» **AIM**
For the data below, transcribe the part that opens with the line containing "What Blender Python" and closes with the line containing "rng = random.Random(11)", exactly and with no pictures.

» **TASK MATERIAL**
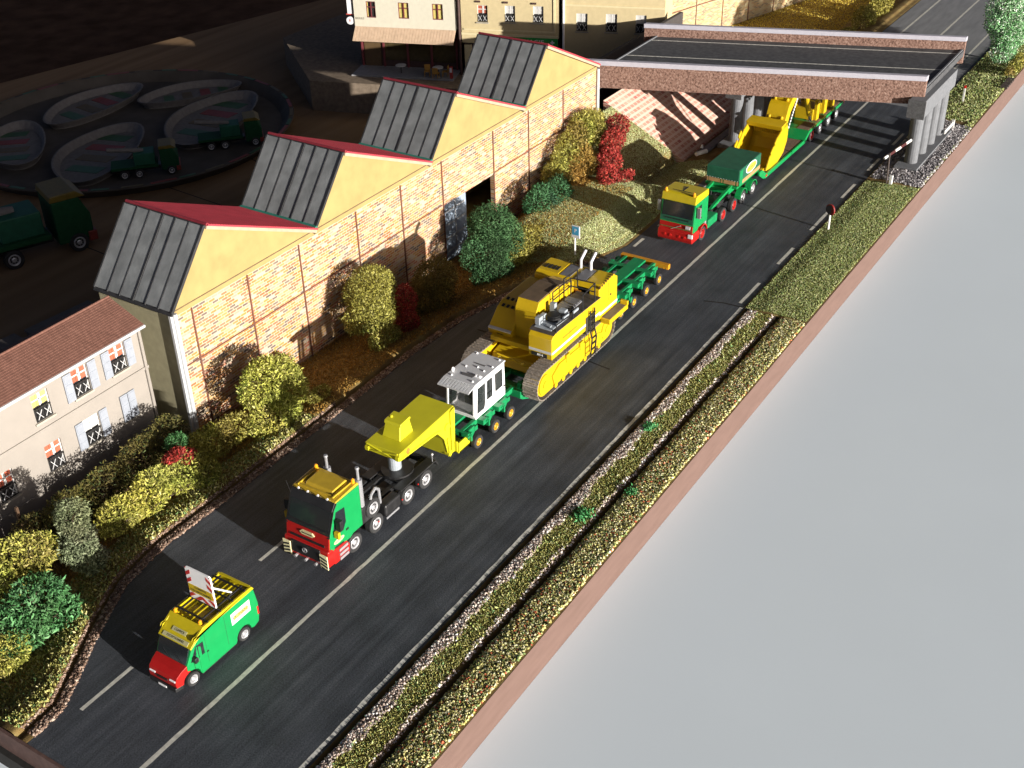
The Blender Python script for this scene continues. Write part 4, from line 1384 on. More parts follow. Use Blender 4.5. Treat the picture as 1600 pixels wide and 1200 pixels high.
# ------------------------------------------------------------------ modular low loader: gooseneck, bogies, bed
tr = thing("low_loader_trailer", "modular low loader with lemon yellow gooseneck and green bogies on orange wheels", "trailer", (45, 2.05, 0))
G0, G1 = 1.12, 3.02
GC = (G0 + G1) / 2
top = [(33.45, 2.62), (37.55, 2.80), (37.62, 2.62), (37.25, .30), (36.98, .22), (36.72, 1.35), (36.25, 1.98), (35.9, 2.02), (33.40, 2.20)]
gn = MB()
gn.prism(top, 'y', G0, G0 + .07)
gn.prism(top, 'y', G1 - .07, G1)
gn.prism([(33.42, 2.56), (37.56, 2.74), (37.56, 2.80), (33.42, 2.62)], 'y', G0, G1)
gn.prism([(33.45, 2.22), (35.9, 2.06), (36.2, 2.02), (36.2, 2.10), (35.9, 2.14), (33.45, 2.32)], 'y', G0 + .06, G1 - .06)
gn.prism([(37.5, 2.74), (37.56, 2.60), (37.22, .34), (37.12, .34)], 'y', G0 + .06, G1 - .06)
gn.prism([(36.2, 2.02), (36.74, 1.34), (36.98, .26), (37.08, .26), (36.84, 1.40), (36.28, 2.08)], 'y', G0 + .06, G1 - .06)
gn.box(33.38, 33.46, G0 + .0, G1, 2.2, 2.62)
gno = gn.build("gooseneck", LEMON, tr, bev=.02)
mb = MB()
for (ya, za, yb, zb) in ((G0 + .1, 2.24, G1 - .1, 2.58), (G0 + .1, 2.58, G1 - .1, 2.24)):
    mb.cyl((33.36, ya, za), (33.36, yb, zb), .035, 6)
mb.box(33.30, 33.40, G0 + .02, G0 + .2, 2.25, 2.45).box(33.30, 33.40, G1 - .2, G1 - .02, 2.25, 2.45)
mb.build("front_cross_brace", LEMON, gno)
mb = MB()
mb.prism([(33.5, 2.28), (35.95, 2.10), (36.32, 2.02), (36.4, 2.10), (36.0, 2.18), (33.5, 2.34)], 'y', G0 - .05, G0)
mb.prism([(37.16, 2.70), (37.50, 2.78), (37.36, .40), (37.14, .40)], 'y', G0 - .10, G0)
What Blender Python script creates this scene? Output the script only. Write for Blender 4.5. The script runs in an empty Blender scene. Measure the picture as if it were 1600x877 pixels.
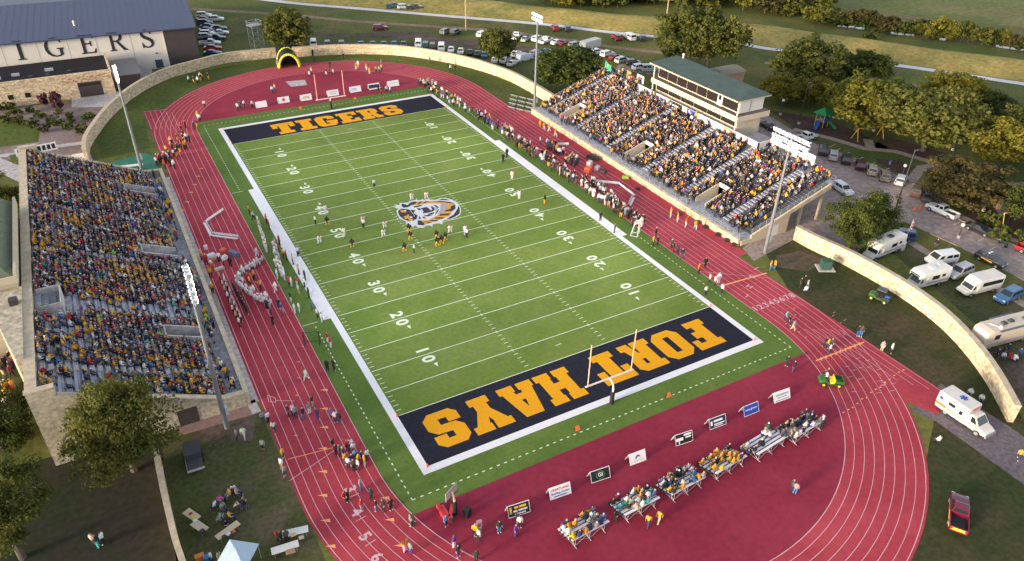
import bpy, bmesh, math, random
import numpy as np
from mathutils import Vector, Matrix
from mathutils.geometry import tessellate_polygon
R = math.radians
PI = math.pi
SC = bpy.context.scene
COL = SC.collection
rng = random.Random(11)

# ---------------------------------------------------------------- camera (solved from the field's known size)
CF, CP, CYAW, CPIT, CROL = 1171.67, Vector((-45.547, -109.483, 62.959)), 0.519960, -0.580719, 0.021931
_f = Vector((math.sin(CYAW)*math.cos(CPIT), math.cos(CYAW)*math.cos(CPIT), math.sin(CPIT)))
_r0 = Vector((math.cos(CYAW), -math.sin(CYAW), 0)); _u0 = _r0.cross(_f)
_r = _r0*math.cos(CROL) + _u0*math.sin(CROL); _u = -_r0*math.sin(CROL) + _u0*math.cos(CROL)
cd = bpy.data.cameras.new('camera'); cam = bpy.data.objects.new('camera', cd); COL.objects.link(cam)
M = Matrix.Identity(4)
for i in range(3):
    M[i][0] = _r[i]; M[i][1] = _u[i]; M[i][2] = -_f[i]; M[i][3] = CP[i]
cam.matrix_world = M
cd.sensor_width = 36; cd.lens = CF/1600*36; cd.clip_end = 4000; cd.clip_start = 0.5
SC.camera = cam

def at(px, py, z=0.0):
    """survey: the point of the level plane at height z seen at this spot of the 1600 x 877 survey photo"""
    d = _f + _r*((px-800)/CF) + _u*((438.5-py)/CF)
    return CP + d*((z-CP.z)/d.z)

# ---------------------------------------------------------------- light: dusk sun low in the west, sky, later the stadium lamps
SUN_EL, SUN_AZ = 9.0, -97.0      # azimuth from +y clockwise
w = bpy.data.worlds.new('World'); SC.world = w; w.use_nodes = True
nt = w.node_tree; bg = nt.nodes['Background']
sky = nt.nodes.new('ShaderNodeTexSky'); sky.sky_type = 'NISHITA'; sky.sun_disc = False
sky.sun_elevation = R(SUN_EL); sky.sun_rotation = R(SUN_AZ); sky.air_density = 1.0; sky.dust_density = 1.6; sky.ozone_density = 1.6
hs = nt.nodes.new('ShaderNodeHueSaturation'); hs.inputs['Saturation'].default_value = 0.42
nt.links.new(sky.outputs[0], hs.inputs['Color']); nt.links.new(hs.outputs[0], bg.inputs[0]); bg.inputs[1].default_value = 0.15
sl = bpy.data.lights.new('sun', 'SUN'); so = bpy.data.objects.new('sun', sl); COL.objects.link(so)
sl.energy = 2.1; sl.angle = R(12); sl.color = (1.0, 0.78, 0.52)
sd = Vector((math.sin(R(SUN_AZ))*math.cos(R(SUN_EL)), math.cos(R(SUN_AZ))*math.cos(R(SUN_EL)), math.sin(R(SUN_EL))))
so.rotation_euler = sd.to_track_quat('Z', 'Y').to_euler()
SC.view_settings.view_transform = 'Standard'; SC.view_settings.look = 'None'
SC.view_settings.exposure = 1.62; SC.view_settings.gamma = 1.0
LAMP_W = 8500.0

# ---------------------------------------------------------------- materials
MATS = {}
def mat(name, col, rough=0.75, metal=0.0, var=0.0, scale=1.0, col2=None, bump=0.0, spec=None, detail=4.0):
    if name in MATS: return MATS[name]
    m = bpy.data.materials.new(name); m.use_nodes = True; n = m.node_tree.nodes; l = m.node_tree.links
    b = n['Principled BSDF']; b.inputs['Roughness'].default_value = rough; b.inputs['Metallic'].default_value = metal
    if spec is not None: b.inputs['Specular IOR Level'].default_value = spec
    c = tuple(col)+(1,)
    b.inputs['Base Color'].default_value = c
    if var > 0 or col2:
        tc = n.new('ShaderNodeTexCoord'); nz = n.new('ShaderNodeTexNoise')
        nz.inputs['Scale'].default_value = scale; nz.inputs['Detail'].default_value = detail; nz.inputs['Roughness'].default_value = 0.62
        l.new(tc.outputs['Object'], nz.inputs['Vector'])
        rp = n.new('ShaderNodeValToRGB'); l.new(nz.outputs['Fac'], rp.inputs['Fac'])
        rp.color_ramp.elements[0].position = 0.32; rp.color_ramp.elements[1].position = 0.68
        d = col2 if col2 else tuple(x*(1+var) for x in col)
        a = col if col2 else tuple(x*(1-var) for x in col)
        rp.color_ramp.elements[0].color = tuple(a)+(1,); rp.color_ramp.elements[1].color = tuple(d)+(1,)
        l.new(rp.outputs['Color'], b.inputs['Base Color'])
        if bump:
            bp = n.new('ShaderNodeBump'); bp.inputs['Strength'].default_value = bump; bp.inputs['Distance'].default_value = 0.1
            l.new(nz.outputs['Fac'], bp.inputs['Height']); l.new(bp.outputs['Normal'], b.inputs['Normal'])
    MATS[name] = m
    return m

def mix_mat(name, cols, scales, rough=0.95, bump=0.0, fine=None, fc=0.28):
    """ground cover: several colours blended by layered noise in world metres"""
    m = bpy.data.materials.new(name); m.use_nodes = True; n = m.node_tree.nodes; l = m.node_tree.links
    b = n['Principled BSDF']; b.inputs['Roughness'].default_value = rough; b.inputs['Specular IOR Level'].default_value = 0.2
    tc = n.new('ShaderNodeTexCoord')
    prev = None
    for i, c in enumerate(cols):
        if i == 0:
            rgb = n.new('ShaderNodeRGB'); rgb.outputs[0].default_value = tuple(c)+(1,); prev = rgb.outputs[0]; continue
        nz = n.new('ShaderNodeTexNoise'); nz.inputs['Scale'].default_value = scales[i-1]; nz.inputs['Detail'].default_value = 6; nz.inputs['Roughness'].default_value = 0.65
        mp = n.new('ShaderNodeMapping'); mp.inputs['Location'].default_value = (i*37.1, i*11.7, i*5)
        l.new(tc.outputs['Object'], mp.inputs['Vector']); l.new(mp.outputs[0], nz.inputs['Vector'])
        rp = n.new('ShaderNodeValToRGB'); rp.color_ramp.elements[0].position = 0.42; rp.color_ramp.elements[1].position = 0.62
        l.new(nz.outputs['Fac'], rp.inputs['Fac'])
        mx = n.new('ShaderNodeMix'); mx.data_type = 'RGBA'
        l.new(rp.outputs['Color'], mx.inputs['Factor']); l.new(prev, mx.inputs['A']); mx.inputs['B'].default_value = tuple(c)+(1,)
        prev = mx.outputs['Result']
    if fine:
        nz = n.new('ShaderNodeTexNoise'); nz.inputs['Scale'].default_value = fine; nz.inputs['Detail'].default_value = 5
        l.new(tc.outputs['Object'], nz.inputs['Vector'])
        mr = n.new('ShaderNodeMapRange'); mr.inputs['From Min'].default_value = 0.3; mr.inputs['From Max'].default_value = 0.7
        mr.inputs['To Min'].default_value = 1-fc; mr.inputs['To Max'].default_value = 1+fc; l.new(nz.outputs['Fac'], mr.inputs['Value'])
        vm = n.new('ShaderNodeVectorMath'); vm.operation = 'SCALE'; l.new(prev, vm.inputs[0]); l.new(mr.outputs[0], vm.inputs['Scale']); prev = vm.outputs[0]
    l.new(prev, b.inputs['Base Color'])
    MATS[name] = m
    return m

def banded(m, width, lo, hi):
    """turf laid in strips: the pile of every other strip leans the other way"""
    n = m.node_tree.nodes; l = m.node_tree.links; b = n['Principled BSDF']; src = b.inputs['Base Color'].links[0].from_socket
    tc = n.new('ShaderNodeTexCoord'); sp = n.new('ShaderNodeSeparateXYZ'); l.new(tc.outputs['Object'], sp.inputs[0])
    dv = n.new('ShaderNodeMath'); dv.operation = 'DIVIDE'; l.new(sp.outputs[1], dv.inputs[0]); dv.inputs[1].default_value = width
    pp = n.new('ShaderNodeMath'); pp.operation = 'PINGPONG'; l.new(dv.outputs[0], pp.inputs[0]); pp.inputs[1].default_value = 1.0
    fl = n.new('ShaderNodeMath'); fl.operation = 'FLOORED_MODULO'; l.new(dv.outputs[0], fl.inputs[0]); fl.inputs[1].default_value = 2.0
    gt = n.new('ShaderNodeMath'); gt.operation = 'GREATER_THAN'; l.new(fl.outputs[0], gt.inputs[0]); gt.inputs[1].default_value = 1.0
    mr = n.new('ShaderNodeMapRange'); l.new(gt.outputs[0], mr.inputs['Value']); mr.inputs['To Min'].default_value = lo; mr.inputs['To Max'].default_value = hi
    vm = n.new('ShaderNodeVectorMath'); vm.operation = 'SCALE'; l.new(src, vm.inputs[0]); l.new(mr.outputs[0], vm.inputs['Scale']); l.new(vm.outputs[0], b.inputs['Base Color'])
    return m

def tint_mat(name, rough=0.8, var=0.0, scale=8.0):
    """cloth, paint or skin whose colour is the object's own colour"""
    m = bpy.data.materials.new(name); m.use_nodes = True; n = m.node_tree.nodes; l = m.node_tree.links
    b = n['Principled BSDF']; b.inputs['Roughness'].default_value = rough
    oi = n.new('ShaderNodeObjectInfo')
    if var:
        tc = n.new('ShaderNodeTexCoord'); nz = n.new('ShaderNodeTexNoise'); nz.inputs['Scale'].default_value = scale
        l.new(tc.outputs['Object'], nz.inputs['Vector'])
        mr = n.new('ShaderNodeMapRange'); mr.inputs['To Min'].default_value = 1-var; mr.inputs['To Max'].default_value = 1+var; l.new(nz.outputs['Fac'], mr.inputs['Value'])
        vm = n.new('ShaderNodeVectorMath'); vm.operation = 'SCALE'; l.new(oi.outputs['Color'], vm.inputs[0]); l.new(mr.outputs[0], vm.inputs['Scale'])
        l.new(vm.outputs[0], b.inputs['Base Color'])
    else: l.new(oi.outputs['Color'], b.inputs['Base Color'])
    MATS[name] = m
    return m

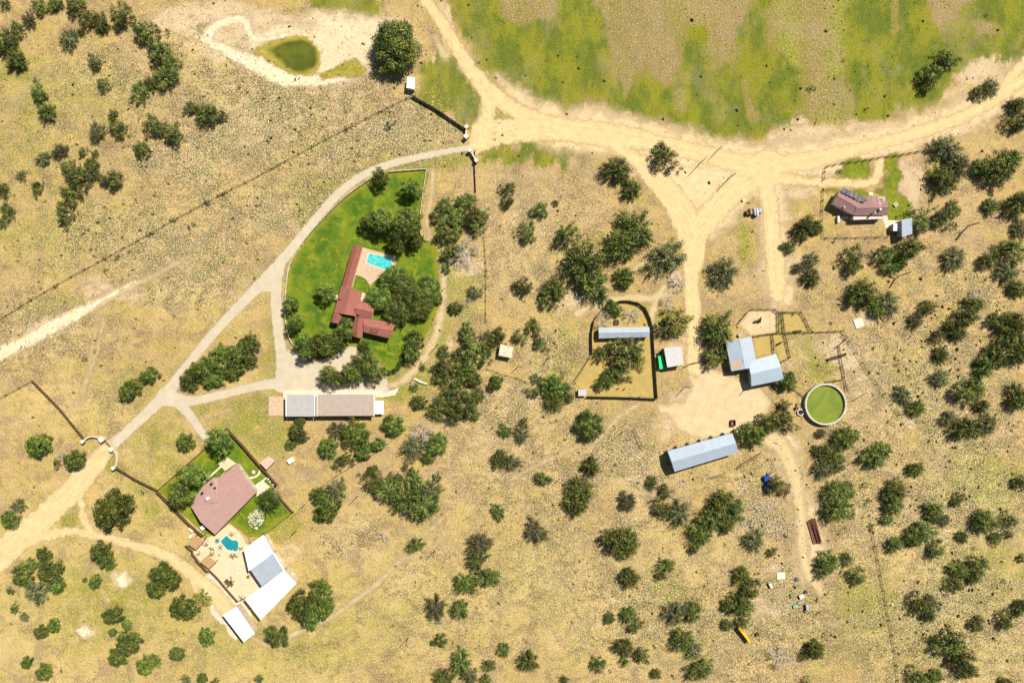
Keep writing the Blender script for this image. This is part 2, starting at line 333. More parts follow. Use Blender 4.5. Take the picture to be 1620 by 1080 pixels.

» **EXERCISE RESPONSE**
What Blender Python script creates this scene? Output the script only. Write for Blender 4.5. The script runs in an empty Blender scene. Measure the picture as if it were 1600x877 pixels.
import bpy, bmesh, math, random
import numpy as np
from mathutils import Vector, Matrix
from mathutils.geometry import tessellate_polygon
R = math.radians
PI = math.pi
SC = bpy.context.scene
COL = SC.collection
rng = random.Random(11)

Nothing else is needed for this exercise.